The question addressed in this WP is how to integrate learning, reasoning and optimisation, that is, how to computationally and mathematically integrate different AI paradigms. The most apparent difference between paradigms lies in the representations that are used and so an operational way to answer the question is to tightly integrate different representations as to offer both learning, reasoning and/or optimisation in common frameworks. This theme will therefore design representational systems with accompanying inference, learning and optimisation algorithms that can support trustworthy artificial intelligence (especially along the dimension of explainability). It will also study applications in two different domains. The WP is divided into four main Tasks, and is connected to other WPs by two tasks.

Research Challenges

  • Integrating or unifying different representations, i.e. (subsets of) representations -- logic, probability, constraints, neural models, for learning and reasoning. Scaling up inference and learning algorithms for such representations. Example: develop NeSy system that can perform both logical inference and deep learning in the same way that pure logic and pure deep learning do.

  • Explainability & Trustworthiness of integrated representations. Provide explanation methods that focus on understanding the rationales, contexts and interpretations of the model using domain knowledge rather than relying on the transparency of the internal computational mechanism.

  • Learning for combinatorial optimisation and decision making. Example: learn and continuously adapt a model to schedule tasks in a data centre in order to minimize electricity consumption.

  • Showcase applications in using domain knowledge in learning.
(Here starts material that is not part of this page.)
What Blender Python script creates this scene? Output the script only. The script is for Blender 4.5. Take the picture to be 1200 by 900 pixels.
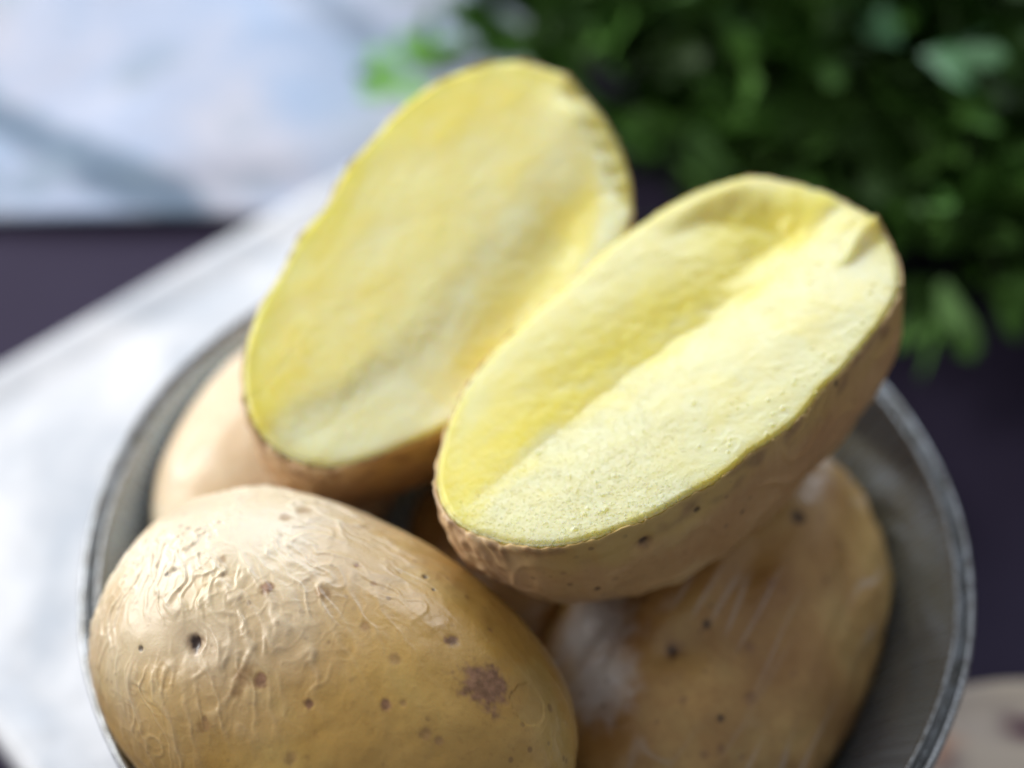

Combining learning and complex reasoning (over knowledge graphs and ontologies). Example: improve the work on predicting sentence entailment where neural approaches have recently been debunked.

  • Showcase applications in perception, spatial reasoning, robotics and vision. Combining high-level reasoning and low-level perception. Example: use common-sense knowledge to decide which item in an image is a real object and which is itself a picture.